Wer erste zarte Pflänzchen der Modernisierung sucht, muss sich ins Auto setzen und von Baku nach Norden fahren. Entlang der Autobahn steht eine neue Brotwarenfabrik, die der mittelfränkische Anlagenbauer Werner & Pfleiderer ausgestattet hat. Eine Ortschaft weiter betreibt BASF ein Bauchemiewerk, unweit davon entsteht eine Leuchtdiodenfabrik.
Einer der Türöffner für deutsche Ausrüster ist Hikmet Kerimow, Verfahrenstechniker mit einem Doktortitel der TU Karlsruhe. Lange Zeit hat er auf ausländische Investoren gewartet, die sich im Sumgait Technologiepark ansiedeln, eine knappe Autostunde nördlich von Baku. Trotz Fördermittel kam keiner, selbst der Münchner Industriegasehersteller Linde machte einen Bogen um das Land. Kerimow hockte sich selbst ans Reißbrett.
Mit den Millionen des staatlichen Versorgers Azenco ließ er eine Anlage bauen, die Luft in Stickstoff, Sauerstoff und Helium zerlegt. Profitieren konnten deutsche Firmen: Die Planung übernahm der sächsische Anlagenbauer Cryotec, Kompressoren kamen vom schwäbischen Hersteller Mehrer. „Vor fünf Jahren mussten wir Industriegase importieren“, sagt Kerimow, „heute versorgen wir unser Land selbst.“
Wie Deutschland profitiert
Der Luftzerleger war nur der Anfang. Auf dem Areal des Sumgait Technologieparks stehen inzwischen zehn Fabriken, in denen 1200 Facharbeiter vieles fertigen, was Aserbaidschan bis vor Kurzem teuer einführen musste: Stromzähler, Wickelrohre, Starkstromkabel, Solarzellen, Pipelines, Schaltkästen. Ein großer Teil der Anlagen stammt aus deutscher Fertigung. Kerimow, der Mann mit markantem Schnauzer, der Marlboro raucht und den Blaumann gern gegen eine blaue Hilfiger-Jacke tauscht, bricht gern die Lanze für deutsche Technologien. „Die Deutschen verdanken mir viele Millionenaufträge“, sagt er stolz.

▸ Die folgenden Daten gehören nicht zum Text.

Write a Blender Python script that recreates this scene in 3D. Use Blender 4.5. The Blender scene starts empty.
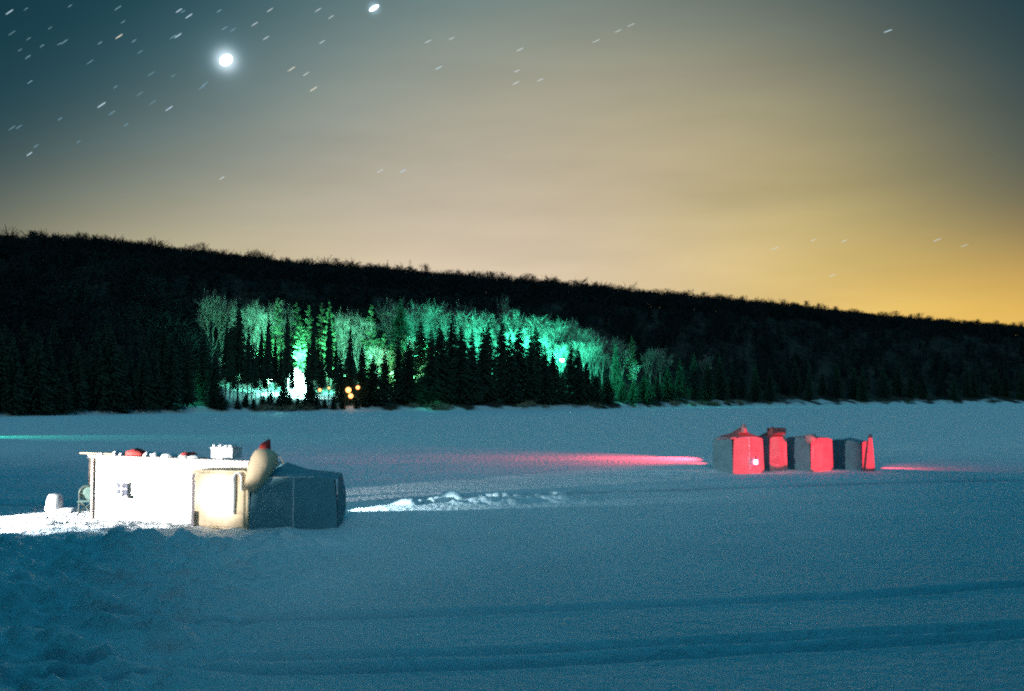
import bpy, math, random
import numpy as np
from mathutils import Vector, Matrix

random.seed(7)
rng = np.random.default_rng(7)
scene = bpy.context.scene
COL = scene.collection
F, CX, CY, HOR, CAMZ = 995.0, 512.0, 345.5, 396.0, 3.8
TILT = math.atan((HOR - CY) / F)
cT, sT = math.cos(TILT), math.sin(TILT)


def P(px, py, Y):
    """world point on the line of sight of a photo pixel at depth Y (used to measure the place)"""
    x, y = (px - CX) / F, (CY - py) / F
    d = Vector((x, cT - y * sT, sT + y * cT))
    k = Y / d.y
    return Vector((d.x * k, Y, CAMZ + d.z * k))


def G(px, py):
    """point on the ice under a photo pixel"""
    x, y = (px - CX) / F, (CY - py) / F
    d = Vector((x, cT - y * sT, sT + y * cT))
    k = -CAMZ / d.z
    return Vector((d.x * k, d.y * k, 0))


# ------------------------------------------------------------------ tags
def tag(o, label=None, cat=None, group=None, kind=None):
    if label: o['label'] = label
    if cat: o['category'] = cat
    if group: o['group'] = group
    if kind: o['kind'] = kind
    return o


def empty(name, loc=(0, 0, 0), rz=0.0):
    o = bpy.data.objects.new(name, None)
    o.empty_display_size = 0.2
    COL.objects.link(o)
    o.location = loc
    o.rotation_euler = (0, 0, rz)
    return o


# ------------------------------------------------------------------ mesh builder
class MB:
    def __init__(s):
        s.v, s.f = [], []

    def poly(s, pts):
        b = len(s.v)
        s.v += [tuple(p) for p in pts]
        s.f.append(tuple(range(b, b + len(pts))))

    def hull(s, bottom, top):
        """prism between two equal rings"""
        n, b = len(bottom), len(s.v)
        s.v += [tuple(p) for p in bottom] + [tuple(p) for p in top]
        s.f.append(tuple(b + i for i in reversed(range(n))))
        s.f.append(tuple(b + n + i for i in range(n)))
        for i in range(n):
            j = (i + 1) % n
            s.f.append((b + i, b + j, b + n + j, b + n + i))

    def box(s, c, d, rz=0.0):
        x, y, z = d[0] / 2, d[1] / 2, d[2] / 2
        ca, sa = math.cos(rz), math.sin(rz)
        r = [(c[0] + a * ca - q * sa, c[1] + a * sa + q * ca) for a, q in ((-x, -y), (x, -y), (x, y), (-x, y))]
        s.hull([(a, q, c[2] - z) for a, q in r], [(a, q, c[2] + z) for a, q in r])

    def tube(s, pts, rad, n=6, cap=True):
        pts = [Vector(p) for p in pts]
        if not hasattr(rad, '__len__'): rad = [rad] * len(pts)
        b0 = len(s.v)
        d = (pts[-1] - pts[0]).normalized()
        u = d.orthogonal().normalized()
        for k, p in enumerate(pts):
            t = (pts[min(k + 1, len(pts) - 1)] - pts[max(k - 1, 0)]).normalized()
            uu = (u - t * u.dot(t)).normalized()
            w = t.cross(uu)
            for i in range(n):
                a = 2 * math.pi * i / n
                s.v.append(tuple(p + (uu * math.cos(a) + w * math.sin(a)) * rad[k]))
        for k in range(len(pts) - 1):
            for i in range(n):
                j = (i + 1) % n
                s.f.append((b0 + k * n + i, b0 + k * n + j, b0 + (k + 1) * n + j, b0 + (k + 1) * n + i))
        if cap:
            s.f.append(tuple(b0 + i for i in reversed(range(n))))
            e = b0 + (len(pts) - 1) * n
            s.f.append(tuple(e + i for i in range(n)))

    def lathe(s, prof, n=16, c=(0, 0, 0), sx=1, sy=1, jit=0.0):
        b0 = len(s.v)
        for r, z in prof:
            for i in range(n):
                a = 2 * math.pi * i / n
                k = r * (1 + random.uniform(-jit, jit))
                s.v.append((c[0] + k * sx * math.cos(a), c[1] + k * sy * math.sin(a), c[2] + z + random.uniform(-jit, jit) * r * .3))
        for k in range(len(prof) - 1):
            for i in range(n):
                j = (i + 1) % n
                s.f.append((b0 + k * n + i, b0 + k * n + j, b0 + (k + 1) * n + j, b0 + (k + 1) * n + i))
        s.f.append(tuple(b0 + i for i in reversed(range(n))))
        e = b0 + (len(prof) - 1) * n
        s.f.append(tuple(e + i for i in range(n)))

    def mesh(s, name, mat, smooth=False):
        me = bpy.data.meshes.new(name)
        me.from_pydata(s.v, [], s.f)
        if mat: me.materials.append(mat)
        if smooth: me.polygons.foreach_set('use_smooth', [True] * len(me.polygons))
        me.update()
        return me

    def build(s, name, mat, parent=None, smooth=False, loc=None):
        o = bpy.data.objects.new(name, s.mesh(name, mat, smooth))
        COL.objects.link(o)
        if parent: o.parent = parent
        if loc is not None: o.location = loc
        return o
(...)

Es sind keine grünen Wiesen, auf denen Kerimow die Fabriken hochzieht, sondern kontaminierte Brachen, auf denen erste Stiefmütterchen blühen. Bis vor fünf Jahren rottete der einst zweitgrößte Chemiepark der Sowjetunion vor sich hin, größer als Halle-Bitterfeld in der DDR.

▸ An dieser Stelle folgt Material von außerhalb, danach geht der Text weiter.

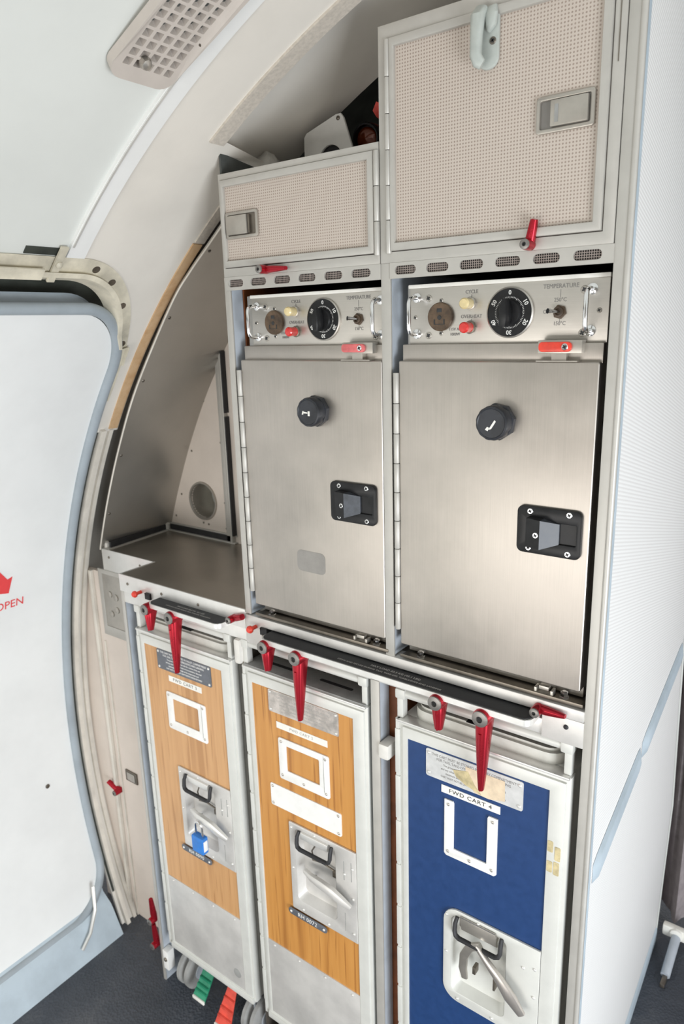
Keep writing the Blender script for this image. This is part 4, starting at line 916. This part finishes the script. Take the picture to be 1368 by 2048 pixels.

Kilometerlang passierten Autofahrer korrodierte Rohrtürme der Ethylenfabriken, die deutsche Anlagenbauer wie Lurgi vor dem Krieg in Ostdeutschland gebaut hatten, ehe die Sowjets sie hierhin verfrachteten. Noch in den Achtzigerjahren malochten in 19 Fabriken über 50.000 Arbeiter, inzwischen sind alle Anlagen bis auf vier Plastikwerke mit 6000 Arbeitern stillgelegt.